** Start of RECORD EXCERPTS **

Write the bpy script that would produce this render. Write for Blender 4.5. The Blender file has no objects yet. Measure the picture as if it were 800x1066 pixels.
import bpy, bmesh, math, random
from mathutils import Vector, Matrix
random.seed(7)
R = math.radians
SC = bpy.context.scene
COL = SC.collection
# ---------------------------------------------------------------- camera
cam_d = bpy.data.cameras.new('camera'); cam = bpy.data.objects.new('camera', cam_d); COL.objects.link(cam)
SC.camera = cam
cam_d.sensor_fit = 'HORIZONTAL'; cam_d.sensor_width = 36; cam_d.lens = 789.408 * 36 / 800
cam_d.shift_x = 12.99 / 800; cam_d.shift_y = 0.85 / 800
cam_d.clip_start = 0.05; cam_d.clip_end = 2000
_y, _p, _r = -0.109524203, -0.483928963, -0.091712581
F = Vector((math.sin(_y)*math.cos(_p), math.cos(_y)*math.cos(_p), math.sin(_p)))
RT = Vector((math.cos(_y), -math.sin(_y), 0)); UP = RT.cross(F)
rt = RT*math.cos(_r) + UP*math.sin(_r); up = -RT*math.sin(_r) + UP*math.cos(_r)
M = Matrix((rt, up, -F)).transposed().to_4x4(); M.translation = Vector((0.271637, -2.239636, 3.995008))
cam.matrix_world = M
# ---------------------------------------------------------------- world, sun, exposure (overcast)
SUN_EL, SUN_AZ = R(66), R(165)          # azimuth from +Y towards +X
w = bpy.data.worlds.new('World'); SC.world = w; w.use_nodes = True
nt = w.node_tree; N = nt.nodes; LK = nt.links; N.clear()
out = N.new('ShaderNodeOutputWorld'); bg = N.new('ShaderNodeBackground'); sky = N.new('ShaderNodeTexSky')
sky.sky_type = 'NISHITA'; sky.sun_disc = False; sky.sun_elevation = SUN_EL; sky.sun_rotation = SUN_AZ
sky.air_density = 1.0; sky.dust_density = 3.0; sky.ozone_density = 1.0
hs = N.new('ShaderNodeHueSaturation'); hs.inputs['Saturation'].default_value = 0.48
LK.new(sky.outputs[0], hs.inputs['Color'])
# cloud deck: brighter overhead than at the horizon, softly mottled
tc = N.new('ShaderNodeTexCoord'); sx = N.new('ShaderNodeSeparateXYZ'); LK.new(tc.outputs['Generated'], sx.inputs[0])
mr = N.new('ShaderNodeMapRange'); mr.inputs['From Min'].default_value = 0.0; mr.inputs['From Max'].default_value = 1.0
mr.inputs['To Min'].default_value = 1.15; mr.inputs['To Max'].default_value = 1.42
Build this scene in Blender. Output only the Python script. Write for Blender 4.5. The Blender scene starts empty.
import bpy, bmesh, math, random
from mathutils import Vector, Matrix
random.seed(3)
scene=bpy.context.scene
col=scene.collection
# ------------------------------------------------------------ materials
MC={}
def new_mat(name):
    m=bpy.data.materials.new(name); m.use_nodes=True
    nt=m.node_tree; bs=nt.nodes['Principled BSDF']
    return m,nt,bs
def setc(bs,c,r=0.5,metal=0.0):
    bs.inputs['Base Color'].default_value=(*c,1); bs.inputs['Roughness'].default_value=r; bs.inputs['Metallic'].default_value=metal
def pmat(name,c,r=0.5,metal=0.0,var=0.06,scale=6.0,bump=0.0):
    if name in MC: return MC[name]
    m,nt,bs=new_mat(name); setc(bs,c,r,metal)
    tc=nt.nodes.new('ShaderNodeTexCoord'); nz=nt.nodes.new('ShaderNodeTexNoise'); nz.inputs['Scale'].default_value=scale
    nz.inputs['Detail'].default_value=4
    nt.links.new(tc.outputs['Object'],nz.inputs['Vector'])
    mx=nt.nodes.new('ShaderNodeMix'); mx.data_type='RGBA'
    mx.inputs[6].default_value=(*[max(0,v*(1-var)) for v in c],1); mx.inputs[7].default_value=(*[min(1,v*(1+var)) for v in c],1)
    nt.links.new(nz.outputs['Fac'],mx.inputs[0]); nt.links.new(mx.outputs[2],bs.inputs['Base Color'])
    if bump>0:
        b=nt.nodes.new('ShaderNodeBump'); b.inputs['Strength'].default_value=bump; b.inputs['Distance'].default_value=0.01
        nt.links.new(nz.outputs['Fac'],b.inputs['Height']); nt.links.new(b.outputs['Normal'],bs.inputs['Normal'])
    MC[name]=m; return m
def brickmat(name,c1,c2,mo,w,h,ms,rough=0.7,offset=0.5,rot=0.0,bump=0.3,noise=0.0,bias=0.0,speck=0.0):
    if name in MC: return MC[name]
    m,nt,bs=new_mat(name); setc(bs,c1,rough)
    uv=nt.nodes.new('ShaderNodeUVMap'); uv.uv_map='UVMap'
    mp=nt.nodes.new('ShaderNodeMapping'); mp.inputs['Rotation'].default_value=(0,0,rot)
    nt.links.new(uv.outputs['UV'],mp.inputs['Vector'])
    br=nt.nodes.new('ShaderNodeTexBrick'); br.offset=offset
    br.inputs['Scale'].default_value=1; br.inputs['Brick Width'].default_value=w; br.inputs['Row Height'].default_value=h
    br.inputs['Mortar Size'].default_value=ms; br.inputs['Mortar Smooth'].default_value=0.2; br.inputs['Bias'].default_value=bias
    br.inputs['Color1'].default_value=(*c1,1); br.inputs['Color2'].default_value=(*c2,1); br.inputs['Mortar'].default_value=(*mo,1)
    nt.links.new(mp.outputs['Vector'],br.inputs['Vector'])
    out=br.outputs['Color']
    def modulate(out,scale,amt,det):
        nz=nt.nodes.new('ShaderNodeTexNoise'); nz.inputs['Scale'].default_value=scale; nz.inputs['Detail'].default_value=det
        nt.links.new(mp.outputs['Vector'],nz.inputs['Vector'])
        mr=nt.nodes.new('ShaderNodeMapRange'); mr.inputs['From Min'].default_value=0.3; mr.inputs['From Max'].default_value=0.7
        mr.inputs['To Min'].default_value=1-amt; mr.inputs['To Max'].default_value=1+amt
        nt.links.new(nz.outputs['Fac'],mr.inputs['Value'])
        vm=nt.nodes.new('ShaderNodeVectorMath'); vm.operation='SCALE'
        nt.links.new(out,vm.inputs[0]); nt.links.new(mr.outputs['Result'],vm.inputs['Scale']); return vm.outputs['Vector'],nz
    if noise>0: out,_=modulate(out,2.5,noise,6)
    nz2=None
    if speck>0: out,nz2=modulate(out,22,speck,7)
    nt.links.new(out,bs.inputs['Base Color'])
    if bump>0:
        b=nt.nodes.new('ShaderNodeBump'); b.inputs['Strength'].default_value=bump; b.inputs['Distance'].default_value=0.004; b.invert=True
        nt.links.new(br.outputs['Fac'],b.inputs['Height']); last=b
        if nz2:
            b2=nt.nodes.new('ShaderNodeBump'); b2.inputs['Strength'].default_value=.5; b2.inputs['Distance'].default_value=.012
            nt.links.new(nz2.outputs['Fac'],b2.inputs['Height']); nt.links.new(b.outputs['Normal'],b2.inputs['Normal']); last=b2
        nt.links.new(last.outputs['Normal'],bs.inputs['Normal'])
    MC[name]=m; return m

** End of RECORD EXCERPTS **

| REQUIRED TASK |
Output the listing above exactly as it appears.

| RESULT |
Write the bpy script that would produce this render. Write for Blender 4.5. The Blender file has no objects yet. Measure the picture as if it were 800x1066 pixels.
import bpy, bmesh, math, random
from mathutils import Vector, Matrix
random.seed(7)
R = math.radians
SC = bpy.context.scene
COL = SC.collection
# ---------------------------------------------------------------- camera
cam_d = bpy.data.cameras.new('camera'); cam = bpy.data.objects.new('camera', cam_d); COL.objects.link(cam)
SC.camera = cam
cam_d.sensor_fit = 'HORIZONTAL'; cam_d.sensor_width = 36; cam_d.lens = 789.408 * 36 / 800
cam_d.shift_x = 12.99 / 800; cam_d.shift_y = 0.85 / 800
cam_d.clip_start = 0.05; cam_d.clip_end = 2000
_y, _p, _r = -0.109524203, -0.483928963, -0.091712581
F = Vector((math.sin(_y)*math.cos(_p), math.cos(_y)*math.cos(_p), math.sin(_p)))
RT = Vector((math.cos(_y), -math.sin(_y), 0)); UP = RT.cross(F)
rt = RT*math.cos(_r) + UP*math.sin(_r); up = -RT*math.sin(_r) + UP*math.cos(_r)
M = Matrix((rt, up, -F)).transposed().to_4x4(); M.translation = Vector((0.271637, -2.239636, 3.995008))
cam.matrix_world = M
# ---------------------------------------------------------------- world, sun, exposure (overcast)
SUN_EL, SUN_AZ = R(66), R(165)          # azimuth from +Y towards +X
w = bpy.data.worlds.new('World'); SC.world = w; w.use_nodes = True
nt = w.node_tree; N = nt.nodes; LK = nt.links; N.clear()
out = N.new('ShaderNodeOutputWorld'); bg = N.new('ShaderNodeBackground'); sky = N.new('ShaderNodeTexSky')
sky.sky_type = 'NISHITA'; sky.sun_disc = False; sky.sun_elevation = SUN_EL; sky.sun_rotation = SUN_AZ
sky.air_density = 1.0; sky.dust_density = 3.0; sky.ozone_density = 1.0
hs = N.new('ShaderNodeHueSaturation'); hs.inputs['Saturation'].default_value = 0.48
LK.new(sky.outputs[0], hs.inputs['Color'])
# cloud deck: brighter overhead than at the horizon, softly mottled
tc = N.new('ShaderNodeTexCoord'); sx = N.new('ShaderNodeSeparateXYZ'); LK.new(tc.outputs['Generated'], sx.inputs[0])
mr = N.new('ShaderNodeMapRange'); mr.inputs['From Min'].default_value = 0.0; mr.inputs['From Max'].default_value = 1.0
mr.inputs['To Min'].default_value = 1.15; mr.inputs['To Max'].default_value = 1.42
Build this scene in Blender. Output only the Python script. Write for Blender 4.5. The Blender scene starts empty.
import bpy, bmesh, math, random
from mathutils import Vector, Matrix
random.seed(3)
scene=bpy.context.scene
col=scene.collection
# ------------------------------------------------------------ materials
MC={}
def new_mat(name):
    m=bpy.data.materials.new(name); m.use_nodes=True
    nt=m.node_tree; bs=nt.nodes['Principled BSDF']
    return m,nt,bs
def setc(bs,c,r=0.5,metal=0.0):
    bs.inputs['Base Color'].default_value=(*c,1); bs.inputs['Roughness'].default_value=r; bs.inputs['Metallic'].default_value=metal
def pmat(name,c,r=0.5,metal=0.0,var=0.06,scale=6.0,bump=0.0):
    if name in MC: return MC[name]
    m,nt,bs=new_mat(name); setc(bs,c,r,metal)
    tc=nt.nodes.new('ShaderNodeTexCoord'); nz=nt.nodes.new('ShaderNodeTexNoise'); nz.inputs['Scale'].default_value=scale
    nz.inputs['Detail'].default_value=4
    nt.links.new(tc.outputs['Object'],nz.inputs['Vector'])
    mx=nt.nodes.new('ShaderNodeMix'); mx.data_type='RGBA'
    mx.inputs[6].default_value=(*[max(0,v*(1-var)) for v in c],1); mx.inputs[7].default_value=(*[min(1,v*(1+var)) for v in c],1)
    nt.links.new(nz.outputs['Fac'],mx.inputs[0]); nt.links.new(mx.outputs[2],bs.inputs['Base Color'])
    if bump>0:
        b=nt.nodes.new('ShaderNodeBump'); b.inputs['Strength'].default_value=bump; b.inputs['Distance'].default_value=0.01
        nt.links.new(nz.outputs['Fac'],b.inputs['Height']); nt.links.new(b.outputs['Normal'],bs.inputs['Normal'])
    MC[name]=m; return m
def brickmat(name,c1,c2,mo,w,h,ms,rough=0.7,offset=0.5,rot=0.0,bump=0.3,noise=0.0,bias=0.0,speck=0.0):
    if name in MC: return MC[name]
    m,nt,bs=new_mat(name); setc(bs,c1,rough)
    uv=nt.nodes.new('ShaderNodeUVMap'); uv.uv_map='UVMap'
    mp=nt.nodes.new('ShaderNodeMapping'); mp.inputs['Rotation'].default_value=(0,0,rot)
    nt.links.new(uv.outputs['UV'],mp.inputs['Vector'])
    br=nt.nodes.new('ShaderNodeTexBrick'); br.offset=offset
    br.inputs['Scale'].default_value=1; br.inputs['Brick Width'].default_value=w; br.inputs['Row Height'].default_value=h
    br.inputs['Mortar Size'].default_value=ms; br.inputs['Mortar Smooth'].default_value=0.2; br.inputs['Bias'].default_value=bias
    br.inputs['Color1'].default_value=(*c1,1); br.inputs['Color2'].default_value=(*c2,1); br.inputs['Mortar'].default_value=(*mo,1)
    nt.links.new(mp.outputs['Vector'],br.inputs['Vector'])
    out=br.outputs['Color']
    def modulate(out,scale,amt,det):
        nz=nt.nodes.new('ShaderNodeTexNoise'); nz.inputs['Scale'].default_value=scale; nz.inputs['Detail'].default_value=det
        nt.links.new(mp.outputs['Vector'],nz.inputs['Vector'])
        mr=nt.nodes.new('ShaderNodeMapRange'); mr.inputs['From Min'].default_value=0.3; mr.inputs['From Max'].default_value=0.7
        mr.inputs['To Min'].default_value=1-amt; mr.inputs['To Max'].default_value=1+amt
        nt.links.new(nz.outputs['Fac'],mr.inputs['Value'])
        vm=nt.nodes.new('ShaderNodeVectorMath'); vm.operation='SCALE'
        nt.links.new(out,vm.inputs[0]); nt.links.new(mr.outputs['Result'],vm.inputs['Scale']); return vm.outputs['Vector'],nz
    if noise>0: out,_=modulate(out,2.5,noise,6)
    nz2=None
    if speck>0: out,nz2=modulate(out,22,speck,7)
    nt.links.new(out,bs.inputs['Base Color'])
    if bump>0:
        b=nt.nodes.new('ShaderNodeBump'); b.inputs['Strength'].default_value=bump; b.inputs['Distance'].default_value=0.004; b.invert=True
        nt.links.new(br.outputs['Fac'],b.inputs['Height']); last=b
        if nz2:
            b2=nt.nodes.new('ShaderNodeBump'); b2.inputs['Strength'].default_value=.5; b2.inputs['Distance'].default_value=.012
            nt.links.new(nz2.outputs['Fac'],b2.inputs['Height']); nt.links.new(b.outputs['Normal'],b2.inputs['Normal']); last=b2
        nt.links.new(last.outputs['Normal'],bs.inputs['Normal'])
    MC[name]=m; return m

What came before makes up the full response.